A los un sinnúmero de acosos y asechanzas del emperador del Imperio de Roma Nerón Claudio César Augusto (37-68 d. C.), le secundaron otras en toda regla con el emperador Domiciano: el dominio descomunal del divinizado cesar romano se aventuraba devorar a la desguarnecida Esposa de Cristo.
En otras palabras: la Bestia contra el Cordero. Y, para remate, el arsenal de herejías que entrañaron la corriente religiosa gnóstica, oriunda y generalizada fuera y dentro de la Iglesia, planeaba desgastar la identidad del cristianismo.
En aquel más que complicado contexto de este nonagenario, San Juan Evangelista, se balanceaba el sostenimiento de la fe cristiana, por ser el único que físicamente quedaba en pie de los que compartieron con el Maestro las promesas y la liberación de Jerusalén. Amén, que providencialmente Dios le agració con tan largos años para que se dispusiese en el pilar básico de su Iglesia.
Mismamente, San Juan es el predicador de la misión ecuménica maternal de María. Aun exceptuando la parte sustancial que pudo tener en comunicar las noticias aunadas en San Lucas sobre la infancia de Jesús, emplaza a la Santísima Virgen en el milagro de las Bodas de Caná y al pie de la Cruz, principio y fin de la vida pública de Jesús. A la par, subraya la manifestación permanente de María en la acción de su Hijo y su comedida colaboración solícita con Él.
Consecuentemente, en el III Día de la Octava de Navidad, la Iglesia nos regala al Apóstol San Juan Evangelista: Él nos sugiere al Verbo que ya existía en el principio, que estaba junto a Dios y que era Dios. El Verbo por el que se formó todo, y que sin Él, de ningún modo se habría perfeccionado nada de cuanto prevalece.

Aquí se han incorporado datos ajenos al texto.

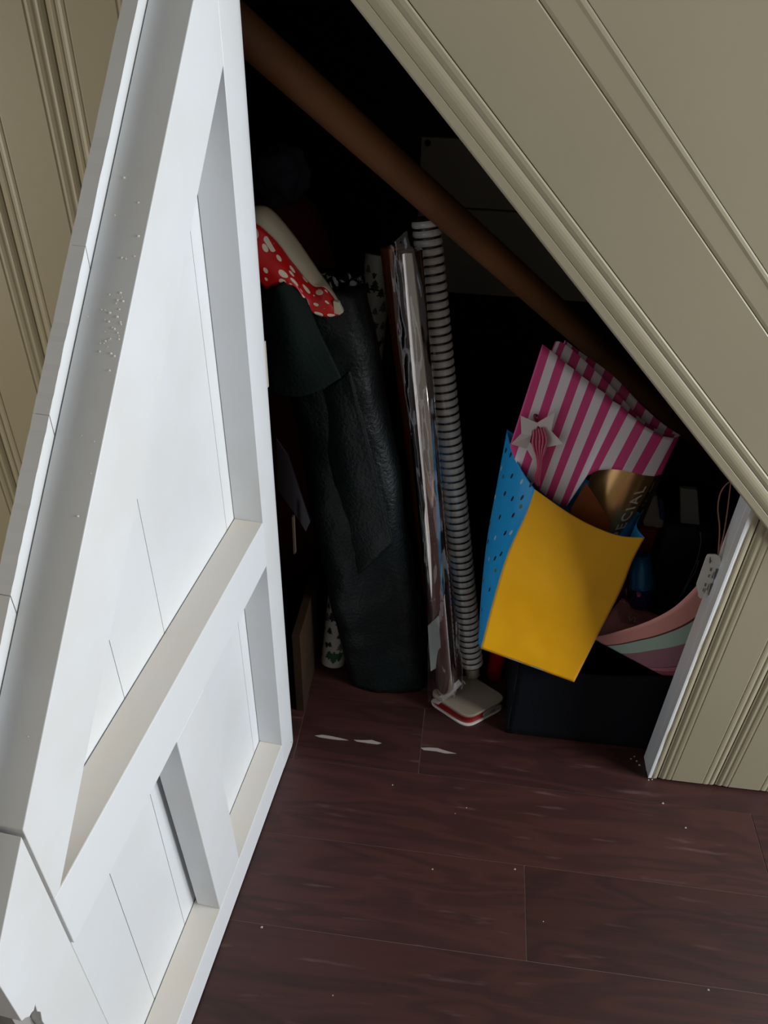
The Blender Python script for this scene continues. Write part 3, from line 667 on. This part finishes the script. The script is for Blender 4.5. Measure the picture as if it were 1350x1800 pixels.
# printed confetti dashes on the blue side
CF = [M('confetti_black', (14, 16, 34), 0.5), M('confetti_white', (176, 206, 218), 0.5), M('confetti_olive', (96, 110, 60), 0.5)]
cv, cfc, cm = [], [], []
CAM = V((0.28491426441011297, -1.0302974204682032, 1.4))
import mathutils
surf = [[gus(i/18, j/30) for i in range(19)] for j in range(31)]
def on_gus(dirv):
    for j in range(30):
        for i in range(18):
            q = [surf[j][i], surf[j][i+1], surf[j+1][i+1], surf[j+1][i]]
            for tri in ((q[0], q[1], q[2]), (q[0], q[2], q[3])):
                h = mathutils.geometry.intersect_ray_tri(tri[0], tri[1], tri[2], dirv, CAM, True)
                if h: return h, (tri[1]-tri[0]).cross(tri[2]-tri[0]).normalized()
    return None, None
for dv, k in [((0.0661, 0.8524, -0.5186), 0), ((0.0725, 0.8494, -0.5227), 0), ((0.0768, 0.8348, -0.5451), 0), ((0.0703, 0.8224, -0.5646), 0), ((0.0802, 0.8185, -0.5689), 0), ((0.0921, 0.819, -0.5663), 0), ((0.0667, 0.8048, -0.5898), 0), ((0.0832, 0.8061, -0.5859), 0), ((0.095, 0.7988, -0.5941), 0), ((0.0752, 0.7924, -0.6054), 0), ((0.0546, 0.7855, -0.6165), 0), ((0.0725, 0.7759, -0.6267), 0), ((0.0653, 0.7722, -0.632), 0), ((0.062, 0.746, -0.663), 0), ((0.0495, 0.7409, -0.6697), 0), ((0.0544, 0.7284, -0.683), 0), ((0.1016, 0.8281, -0.5513), 0), ((0.1029, 0.8119, -0.5747), 0), ((0.0501, 0.7709, -0.635), 0), ((0.0588, 0.8462, -0.5296), 0), ((0.0628, 0.8403, -0.5384), 1), ((0.0898, 0.8306, -0.5495), 1), ((0.0585, 0.8197, -0.5697), 1), ((0.0633, 0.7887, -0.6116), 1), ((0.0826, 0.7927, -0.6039), 1), ((0.0579, 0.7715, -0.6336), 1), ((0.0605, 0.8566, -0.5124), 1), ((0.0661, 0.8345, -0.547), 2), ((0.0915, 0.8124, -0.5759), 2), ((0.0674, 0.7621, -0.6439), 2), ((0.055, 0.7999, -0.5976), 2), ((0.0534, 0.7537, -0.655), 2), ((0.0537, 0.7133, -0.6988), 2)]:
    h, nn = on_gus(V(dv))
    if not h: continue
    if nn.dot(V(dv)) > 0: nn = -nn
    up_ = (fl2[0] if False else V(fl2[0])) - V(fl2[-1]); up_ = (up_-nn*up_.dot(nn)).normalized(); rt_ = up_.cross(nn).normalized()
    up_ = (up_ + rt_*0.25*(1 if rt_.x > 0 else -1)).normalized(); rt_ = up_.cross(nn).normalized()
    b0 = len(cv); L1 = 0.0060 if k < 2 else 0.0046; L2 = 0.0023 if k < 2 else 0.0030
    for q in range(10):
        an = 2*math.pi*q/10; cv.append(h + nn*0.0008 + up_*math.cos(an)*L1 + rt_*math.sin(an)*L2)
    cfc.append(tuple(range(b0, b0+10))); cm.append(k)
cp = obj('confetti_print', cv, cfc, CF, yb, mat_ids=cm); cp['kind'] = 'stuff'

# ================================================================ PINK STRIPED GIFT BAG
STRIPE = uv_bands('pink_white_stripes', [(0.0, (222, 70, 136)), (0.5, (240, 230, 236))], 0, 0.42, period=1.0)
sb = thing('striped_gift_bag', 'pink and white striped gift bag folded flat inside the yellow gift bag', 'gift bag', (0.4618, 0.19, 0.5931), 'gift bags')
st_ = [(0.417, 0.215, 0.8584), (0.432, 0.215, 0.849), (0.446, 0.215, 0.8397), (0.4604, 0.215, 0.8284), (0.477, 0.215, 0.8184), (0.4914, 0.215, 0.8081), (0.5057, 0.215, 0.799), (0.5203, 0.215, 0.7886), (0.5373, 0.215, 0.7784), (0.5527, 0.215, 0.7652), (0.5683, 0.215, 0.7573), (0.5839, 0.215, 0.7439), (0.6017, 0.215, 0.7319), (0.6185, 0.215, 0.7198), (0.6365, 0.217, 0.7093), (0.6562, 0.22, 0.6982), (0.6779, 0.227, 0.6919), (0.6909, 0.238, 0.691)]
sbm = [(0.385, 0.19, 0.6679), (0.3977, 0.19, 0.6401), (0.4101, 0.19, 0.6176), (0.4235, 0.19, 0.604), (0.4391, 0.19, 0.5904), (0.4523, 0.19, 0.5764), (0.4656, 0.19, 0.5654), (0.4787, 0.19, 0.5559), (0.4945, 0.19, 0.5466), (0.5072, 0.19, 0.5448), (0.5328, 0.19, 0.6181), (0.5507, 0.19, 0.6325), (0.5729, 0.19, 0.6372), (0.5923, 0.19, 0.6369), (0.6111, 0.195, 0.6311), (0.632, 0.2, 0.6241), (0.6564, 0.208, 0.6184), (0.6714, 0.215, 0.6199)]
sx_ = [0.0, 0.52, 1.0, 1.5, 2.0, 2.5, 3.0, 3.5, 4.0, 4.5, 5.0, 5.5, 6.0, 6.5, 7.0, 7.5, 8.0, 8.5]
nS = len(st_)-1
def stripe_f(u, v): return lpath(st_, u).lerp(lpath(sbm, u), v) + V((0, -1, 0))*0.006*math.sin(math.pi*u)*(1-v)
def stripe_uv(u, v):
    x = u*nS; i = min(int(x), nS-1); f = x-i; return (sx_[i]*(1-f)+sx_[i+1]*f, v)
grid('front_panel', stripe_f, nS*4, 12, STRIPE, sb, 0.0008, uvf=stripe_uv)
s2 = [(0.4401, 0.235, 0.8565), (0.4539, 0.235, 0.8545), (0.4846, 0.235, 0.8337), (0.5153, 0.235, 0.8093), (0.5468, 0.235, 0.7834), (0.5798, 0.235, 0.7526), (0.6137, 0.24, 0.7194), (0.6559, 0.246, 0.6938), (0.696, 0.252, 0.6845)]
s3 = [(0.46, 0.265, 0.847), (0.4677, 0.265, 0.8423), (0.4956, 0.265, 0.8241), (0.5325, 0.265, 0.8019), (0.5699, 0.265, 0.7749), (0.6073, 0.265, 0.7414), (0.6437, 0.262, 0.7134), (0.6731, 0.258, 0.6945), (0.6966, 0.254, 0.6834)]
for nm, s, k, dn_ in (('gusset_fold', s2, 0.25, 0.20), ('back_panel', s3, 0.6, 0.24)):
    def ff(u, v, s=s, dn_=dn_): return path(s, u) + V((-0.055, -0.03, -0.235))*v*(0.8 if u < 0.35 else max(0.16, 0.8-(u-0.35)*2.4))
    grid(nm, ff, 40, 8, STRIPE, sb, 0.0008, uvf=lambda u, v, k=k: (u*8.6+k, v))
# star gift tag with twisted cord
stg = thing('star_gift_tag', 'white paper star gift tag on a striped pink cord, hanging on the striped bag', 'gift tag', (0.4314, 0.19, 0.6952))
so = [(0.3957, 0.186, 0.7343), (0.427, 0.188, 0.7218), (0.4536, 0.182, 0.7494), (0.4533, 0.186, 0.7087), (0.4777, 0.18, 0.6879), (0.4507, 0.186, 0.6743), (0.4365, 0.186, 0.6347), (0.4157, 0.188, 0.6661), (0.3859, 0.176, 0.6806), (0.4021, 0.188, 0.6978)]
si = [(0.42, 0.188, 0.7048), (0.4289, 0.188, 0.7083), (0.438, 0.188, 0.713), (0.444, 0.188, 0.7061), (0.4479, 0.188, 0.6949), (0.4485, 0.188, 0.6796), (0.4377, 0.188, 0.6721), (0.4267, 0.188, 0.6726), (0.4191, 0.188, 0.6815), (0.4205, 0.188, 0.6944)]
obj('star', [V(p) for p in so+si], [(i, (i+1) % 10, (i+1) % 10+10, i+10) for i in range(10)], M('white_card', (214, 204, 202), 0.55), stg, solid=0.0009)
CP = [M('cord_pink', (222, 108, 140), 0.7), M('cord_crimson', (142, 24, 62), 0.7)]
cv, cfc, cm = [], [], []
for pts, k in [([(0.4225, 0.185, 0.7083), (0.423, 0.179, 0.6999), (0.4229, 0.176, 0.6891), (0.4272, 0.177, 0.674), (0.4354, 0.179, 0.6542), (0.4392, 0.179, 0.6327), (0.4365, 0.176, 0.6143), (0.444, 0.172, 0.598)], 0), ([(0.4245, 0.185, 0.7092), (0.4257, 0.179, 0.7002), (0.4259, 0.176, 0.6894), (0.4295, 0.177, 0.6743), (0.4365, 0.179, 0.6543), (0.44, 0.179, 0.6328), (0.4377, 0.176, 0.6144), (0.4445, 0.172, 0.598)], 1), ([(0.4264, 0.185, 0.71), (0.4283, 0.179, 0.7004), (0.4289, 0.176, 0.6897), (0.4319, 0.177, 0.6745), (0.4377, 0.179, 0.6545), (0.4408, 0.179, 0.6328), (0.4389, 0.176, 0.6145), (0.4449, 0.172, 0.5981)], 0), ([(0.4283, 0.185, 0.7108), (0.431, 0.179, 0.7007), (0.432, 0.176, 0.69), (0.4342, 0.177, 0.6747), (0.4389, 0.179, 0.6546), (0.4416, 0.179, 0.6329), (0.44, 0.176, 0.6147), (0.4454, 0.172, 0.5981)], 1), ([(0.4303, 0.185, 0.7116), (0.4336, 0.179, 0.701), (0.435, 0.176, 0.6903), (0.4365, 0.177, 0.675), (0.44, 0.179, 0.6547), (0.4424, 0.179, 0.633), (0.4412, 0.176, 0.6148), (0.4459, 0.172, 0.5982)], 0), ([(0.4322, 0.185, 0.7124), (0.4363, 0.179, 0.7012), (0.438, 0.176, 0.6906), (0.4388, 0.177, 0.6752), (0.4412, 0.179, 0.6548), (0.4432, 0.179, 0.6331), (0.4424, 0.176, 0.6149), (0.4463, 0.172, 0.5982)], 1), ([(0.4341, 0.185, 0.7132), (0.4389, 0.179, 0.7015), (0.441, 0.176, 0.6909), (0.4411, 0.177, 0.6754), (0.4424, 0.179, 0.6549), (0.444, 0.179, 0.6332), (0.4436, 0.176, 0.615), (0.4468, 0.172, 0.5983)], 0), ([(0.4361, 0.185, 0.714), (0.4415, 0.179, 0.7017), (0.4439, 0.176, 0.6912), (0.4434, 0.177, 0.6757), (0.4435, 0.179, 0.6551), (0.4449, 0.179, 0.6333), (0.4448, 0.176, 0.6152), (0.4472, 0.172, 0.5983)], 1), ([(0.438, 0.185, 0.7148), (0.4442, 0.179, 0.702), (0.4469, 0.176, 0.6915), (0.4457, 0.177, 0.6759), (0.4447, 0.179, 0.6552), (0.4457, 0.179, 0.6334), (0.446, 0.176, 0.6153), (0.4477, 0.172, 0.5984)], 0)]:
    v_, f_ = tube_geo([V(p) for p in pts], 0.0016, 6, True, 22); b0 = len(cv)
    cv += v_; cfc += [tuple(i+b0 for i in q) for q in f_]; cm += [k]*len(f_)
v_, f_ = tube_geo([V(p) for p in [(0.4303, 0.186, 0.7101), (0.4275, 0.194, 0.7197), (0.4224, 0.193, 0.727), (0.421, 0.193, 0.7335), (0.4255, 0.2, 0.729)]], 0.0026, 6, True, 12); b0 = len(cv)
cv += v_; cfc += [tuple(i+b0 for i in q) for q in f_]; cm += [1]*len(f_)
obj('cord', cv, cfc, CP, stg, True, mat_ids=cm)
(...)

Él, es la Luz que resplandece en las oscuridades de lo más recóndito del hombre; la Luz que la humanidad no percibió estando anticipada por Juan Bautista. La misiva remitida por la Providencia para disponer la senda ante la aparición inminente del Salvador.
Esta es la recapitulación somera del Gran Misterio Redentor que nos involucra y atesora dignamente el Apóstol San Juan. Su fortaleza es un modelo de responsabilidad incondicional con Jesucristo: amándole y depositando los talentos en una vasija de barro, como Jesús se desprendió de Su vida en favor de los Hijos de Dios.
He aquí a Juan Evangelista, el discípulo amado, quién deja un recado a las generaciones que habrían de irrumpir, porque aún hoy, en pleno siglo XXI, su saber, sabiduría y cátedra, están incandescentes y prestas a asirnos con la clemencia, compasión e infinita ternura de Dios, en ese Niño que ha nacido en Belén y se universaliza en el corazón del hombre.